Wartel yang kedua di depan SMP-ku yang sekarang sudah beralih fungsi jadi toko jilbab. Yang unik dari wartel ini adalah teleponnya seperti telpon koin seperti telepon umum pinggir jalan. 3 tahun, wartel ini selalu disambangi olehku sepulang sekolah. Selama hamper 3 tahun, aku musti menyiapkan 500 perak untuk menelpon bapak, dan hampir 3 tahun menunggu diluar wartel dan melihat ke selatan datangnya motor vega merah dan jaket bapak tersayang. Dulu, aku nggak berpikir repotnya Bapak bolak-balik menjemputku di jam istirahatnya, di jam makan siangnya, di jam main badmintonnya. Hingga baru sekarang menyadari (maafff…T.T) betapa Bapak loves me so much dari dulu sampai sekarang. Umm…my Dad is the greatest Dad on earth.


Wartel terakhir namanya Wartel Kinanthi sebelah SLB Langenharjo yang letaknya sekitar 500 meter dari rumah dan punya 1 box telpon. Di wartel itulah, pertama kali aku mencoba menelpon temen cowok yang aku taksir waktu smp. Karena takut ketahuan orang rumah, maka aku memutuskan memakai telpon wartel saja (hadeh…anak smp rupanya gitu yah). Materi pembicaraan sudah jauh-jauh hari dipersiapkan dan dilatih di rumah tapi tetap saja saat sudah masuk box wartel gugupnya bukan main. Masih inget banget deg-degannnya, keringat dingin dan mulesnya setengah mati (ni gugup apa belet e’ek sih? hehe). Memencet tombol 6 digit itu dan menunggu datangnya suara dari seberang sana rasanya gemetar seluruh tubuh. Saat kesempatan pertama telepon, panggilan langsung diangkat oleh si target, tapi langsung aku tutup telponnya karena panic sangat. Moga-moga si cowok itu tidak sampai berpikir bahwa dia diteror anak smp yang hampir pingsan di dalam wartel. Karena gagal itu, langsung aku pulang dan berpikir, baru mau menelpon aja rasanya udah kayak masuk angin, gimana kalo pacaran? Bisa sakit perut tiap hari nih. Kesempatan kedua, aku masih berangkat dengan nerveos yang sama. Tapi aku sudah memantapkan diri untuk bisa melanjutkan perbincangan yang gagal kemaren. Dan, diangkat! Tapi, “maaf dek, xxxx-nya lagi pergi ke rumah temannya tuh” gubrakkk…aku lemes dan give up. Heeehh dan akhirnya sampai aku lulus smp, aku belum pernah berhasil berbincang dengan cowok yang aku taksir itu by phone. Kalaupun sekarang aku ada kesempatan menelpon dia lagi, aku akan sangat ringan berkata “hey…tau nggak, yang nelpon kamu pas kamu smp tapi dia nggak ngomong-ngomong itu aku, aku dulu naksir kamu, dan mau nelpon kamu lewat wartel, tapi selalu gagal, karena nunggu kamu angkat telpon dan bicara itu membuat aku mules dan belet e’ek yang menyiksa..hahahahaha” Kalau diinget kembali memang manis-manis konyol waktu cinta-cinta monyet SMP, dan wartel kinanthi-lah saksi biru nerveos-nya nelpon cinta pertama. Auwaaaa…! Tapi sayangnya, sekarang wartel kinanthi sudah tidak beroperasi, sudah kembali menjadi bagian sudut SLB Langenharjo.

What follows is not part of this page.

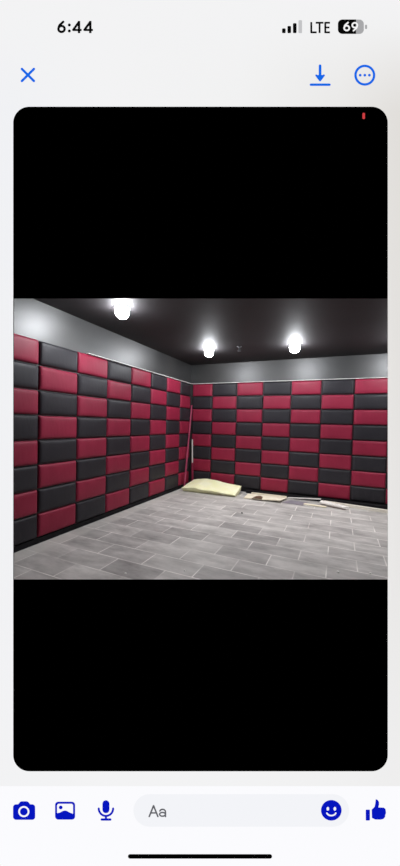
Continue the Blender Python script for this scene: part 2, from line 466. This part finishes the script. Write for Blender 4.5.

Begitulah tentang 3 warnet paling bersejarah buat saya ini. Ya, sekarang memang susah menemukan keberadaan wartel di sekitar kita karena memang terasa sekali bahwa fungsi hape menggantikan jasa yang ditawarkan wartel. Wartel yang dulu bertebaran di mana-mana, kini telah ditutup atau dialihfungsikan oleh pengelolanya. Tapi, bagi sebagian orang wartel berperan penting dalam perjalannan hidup seseorang, bahkan mencipatakan kenangan-kenangn manis yang tersimpan rapi di rak memori manusia, termasuk saya.